In February 2026, he was announced as the face of TECNO Mobile’s CAMON 50 smartphone in the DRC, in a deal reportedly worth 100 million Congolese francs, roughly $43,500 to $50,000 USD. An additional deal with Orange Telecom has also been reported, though the specific financial terms have not been publicly confirmed.
Personal Life
Michel Nkuka Mboladinga is divorced and has children from his previous marriage, though he keeps the details of his family life private. Since returning from Morocco, the level of public attention has been so overwhelming that he reportedly hasn’t been able to return to his home in the Limete district.
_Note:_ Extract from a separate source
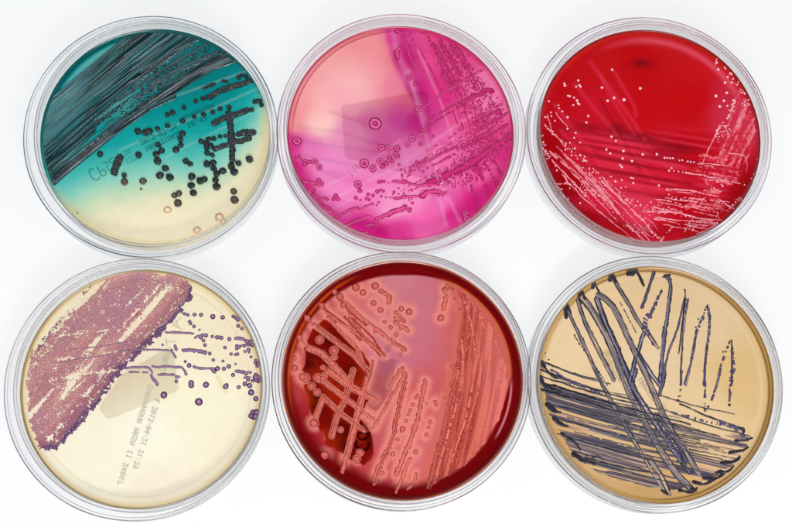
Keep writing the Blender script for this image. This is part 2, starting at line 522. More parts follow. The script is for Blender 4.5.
            if 'alt' in st:       # fine lengthwise combing
                n_ = vn(side * 1.6 + 40, S * .04, sd + 5); n2_ = vn(side * 3.1 + 40, S * .07, sd + 6)
                col = mix(col, lin(st['alt']), ss(.5, .8, n_) * (1 - k) * .75)
                col = mix(col, edge, ss(.62, .8, n2_) * .7)
            if 'line' in st:      # inner dark line along the stroke
                kk = ss(.28, .1, np.abs(side / w0 - st['line']))
                col = mix(col, edge, kk * .9)
            return h, col
        return s.patch(name, (min(xs) - pad, min(ys) - pad, max(xs) + pad, max(ys) + pad), fn, st.get('step', .4))

    def colony(s, x, y, r, tpl, force=False):
        for a, b_, q in s.taken:
            if math.hypot(a - x, b_ - y) < min(r, q) * .7 and not force: return
        s.taken.append((x, y, r)); s.queue.append((r, x, y, tpl))

    def flush(s, limit=97):
        s.queue.sort(key=lambda a: -a[0])
        s.queue = [q for q in s.queue if float(s.rad(q[1], q[2])) < .985]
        for r, x, y, tpl in s.queue[:limit]:
            wx, wy = W(x, y, ZA); me = random.choice(TPL[tpl])
            o = bpy.data.objects.new('colony', me); C.objects.link(o); o.parent = s.agar
            rr = r * .375 * MM * 0.97
            o.location = (float(wx) - s.ox, float(wy) - s.oy, ZA + float(s.height(np.array(x), np.array(y))) * MM)
            o.scale = (rr, rr * random.uniform(.92, 1.06), rr * random.uniform(.9, 1.1)); o.rotation_euler = (0, 0, random.uniform(-.5, .5))
        rest = s.queue[limit:]
        if rest:
            Vs = []; Qs = []; Cs = []; off = 0
            for r, x, y, tpl in rest:
                me = TPLS[tpl]
                v, q, c = me
                wx, wy = W(x, y, ZA); rr = r * .375 * MM
                a = random.uniform(0, 6.28)
                V = np.stack([(v[:, 0] * math.cos(a) - v[:, 1] * math.sin(a)) * rr + float(wx) - s.ox, (v[:, 0] * math.sin(a) + v[:, 1] * math.cos(a)) * rr + float(wy) - s.oy,
                              v[:, 2] * rr + ZA + float(s.height(np.array(x), np.array(y))) * MM], 1)
                Vs.append(V); Qs.append(q + off); Cs.append(c); off += len(V)
            me = mesh_np('small_colonies', np.vstack(Vs), np.vstack(Qs), np.vstack(Cs))
            link('small_colonies', me, s.gmat, s.agar, 'stuff')


TPL = {}; TPLS = {}


def template(name, mat, prof, colf, bump=0.0, irr=.06, nv=4, seg=28):
    """unit colony meshes: prof(t) height over radius, colf(t, noise) colour, t = 0 centre .. 1 edge"""
    TPL[name] = []
    for v in range(nv + 1):
        small = v == nv
        sg = 12 if small else seg
        ts = np.array([0.001, .2, .4, .55, .7, .82, .92, 1.0]) if small else np.array([.001, .1, .2, .28, .36, .44, .52, .6, .68, .76, .84, .91, .97, 1.0])
        th = np.linspace(0, 2 * np.pi, sg, endpoint=False)
        T, A = np.meshgrid(ts, th)
        sh = 1 + irr * 2 * (vn(np.cos(A) * 1.6 + 5, np.sin(A) * 1.6 + 5, v * 31 + len(name)) - .5) + irr * (vn(np.cos(A) * 4 + 9, np.sin(A) * 4 + 5, v * 31 + 3) - .5)
        X = T * np.cos(A) * sh; Y = T * np.sin(A) * sh
        nzv = vn(X * 3.2 + 20, Y * 3.2 + 20, v * 7 + 1)
        Z = prof(T) + bump * (nzv - .5) * (T < .95) + bump * .9 * (vn(X * 6.5 + 20, Y * 6.5 + 20, v * 7 + 4) - .5) * (T < .95)
        Z = np.where(T > .99, -.25, Z)
        col = colf(T + .12 * (nzv - .5), nzv)
        k = len(ts); i = np.arange(sg)[:, None]; j = np.arange(k - 1)[None, :]; i2 = (i + 1) % sg
        Q = np.stack([i * k + j, i * k + j + 1, i2 * k + j + 1, i2 * k + j], -1).reshape(-1, 4)
        V = np.stack([X, Y, Z], -1).reshape(-1, 3); col = np.clip(col, 0, 1).reshape(-1, 3)
        if small: TPLS[name] = (V, Q, col)
        else:
            me = mesh_np('colony', V, Q, col); me.materials.append(mat); TPL[name].append(me)


def dome(h): return lambda t: h * np.sqrt(np.clip(1 - t ** 2.4, 0, 1))


def ramp(t, stops):
    xs = [a for a, _ in stops]; cs = np.array([lin(c) for _, c in stops])
    return np.stack([np.interp(t, xs, cs[:, k]) for k in range(3)], -1)


def cr(x0, y0, s): return lambda L: [tuple([x0 + a[0] / s, y0 + a[1] / s] + [v / s for v in a[2:3]]) for a in L]


def noh(X, Y): return 0 * X


def ridges(lines, X, Y):
    h = 0 * X
    for pts, wpx, a in lines:
        d = segd(X, Y, pts)[0]; h = h + a * np.exp(-(d / wpx) ** 2)
    return h

#--DISHES--
# ================================================================== dish 1: teal chromogenic agar
INK = plain('print_ink', (10, 20, 26), .6)
PEN = plain('marker_ink', (16, 24, 28), .5)
YC = [(40, 215), (60, 213), (85, 203), (110, 193), (140, 186), (175, 184), (205, 182), (232, 170), (255, 142), (275, 105)]


def col1(s, X, Y):
    d = Y + 5 * (fbm(X * .03, Y * .03, 3) - .5) * 2 - np.interp(X, *zip(*YC))
    c = ramp(d, [(-110, (0, 112, 116)), (-75, (2, 136, 136)), (-50, (14, 160, 156)), (-30, (70, 186, 174)), (-14, (136, 208, 188)), (2, (196, 220, 184)), (18, (238, 229, 190)), (45, (250, 236, 200)), (80, (248, 234, 196))])
    q = s.rad(X, Y)
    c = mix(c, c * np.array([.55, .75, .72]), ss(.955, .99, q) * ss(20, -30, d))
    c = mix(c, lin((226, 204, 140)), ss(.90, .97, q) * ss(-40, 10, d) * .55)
    c = mix(c, lin((96, 192, 186)), ss(-70, -95, d) * ss(150, 110, X) * ss(.955, .93, q) * .6)
    # pale scratches left by the loop
    for x0, y0, x1, y1 in ((150, 105, 262, 66), (120, 150, 268, 84), (150, 165, 262, 108), (178, 190, 250, 150)):
        dd = segd(X, Y, [(x0, y0), (x1, y1)])[0]
        c = mix(c, c * .7 + .3 * lin((200, 240, 225)), .45 * np.exp(-(dd / 1.1) ** 2))
    return c


def hf1(X, Y):
    return ridges([([(150, 105), (262, 66)], 1.2, .05), ([(120, 150), (268, 84)], 1.2, .05), ([(178, 190), (250, 150)], 1.2, .04)], X, Y) - .25 * np.exp(-((np.hypot((X - 156) / 1.07, Y - 137) - 104) / 1.6) ** 2) * .4


GM1 = growth_mat('dark_glossy_growth', .17, .6, .45, 2600)
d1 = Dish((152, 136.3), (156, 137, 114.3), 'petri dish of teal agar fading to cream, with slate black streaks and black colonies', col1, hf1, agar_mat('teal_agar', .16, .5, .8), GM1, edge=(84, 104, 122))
bm_ = lambda t: .75 * np.sqrt(np.clip(1 - t ** 2.1, 0, 1))
template('black', GM1, bm_, lambda t, n: ramp(t + .25 * (n - .5), [(0, (24, 52, 54)), (.35, (12, 32, 34)), (.7, (6, 20, 24)), (1, (4, 34, 38))]), .42, .14)
template('brown', GM1, bm_, lambda t, n: ramp(t + .3 * (n - .5), [(0, (140, 128, 104)), (.3, (74, 66, 52)), (.7, (44, 40, 30)), (1, (84, 74, 44))]), .3, .08)
template('tanring', GM1, lambda t: .3 * np.sqrt(np.clip(1 - t ** 3, 0, 1)) - .12 * np.exp(-(t / .3) ** 2), lambda t, n: ramp(t, [(0, (225, 205, 185)), (.35, (240, 222, 200)), (.55, (196, 158, 120)), (.8, (212, 172, 120)), (1, (236, 214, 168))]), .05, .04)
YL = [(40, 192), (53, 188), (63, 183), (72, 176), (90, 158), (105, 141), (120, 127), (141, 112), (172, 98), (200, 82), (236, 60), (260, 48)]
YU = [(30, 112), (46, 101), (54.7, 95), (93.6, 70), (116.5, 47), (128, 34), (150, 12), (190, -22), (250, -60)]


PYL = np.polyfit(*zip(*YL), 3); PYU = np.polyfit(*zip(*YU), 2)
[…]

He now travels with a bodyguard and three managers, and is in the process of moving into a more secure residence.
He is expected to appear at DR Congo’s World Cup intercontinental playoff on March 31, 2026, in Guadalajara, this time carrying a diplomatic passport.
Net Worth
Michel Nkuka Mboladinga’s estimated net worth sits between $50,000 and $150,000. That figure has been built almost entirely within the space of a few months, driven by his TECNO Mobile ambassadorship, his reported Orange Telecom deal, government gifts including the Jetour Dashing SUV, and his growing influence as a cultural icon. Not bad for a man who once stood motionless at birthday parties for negligible pay.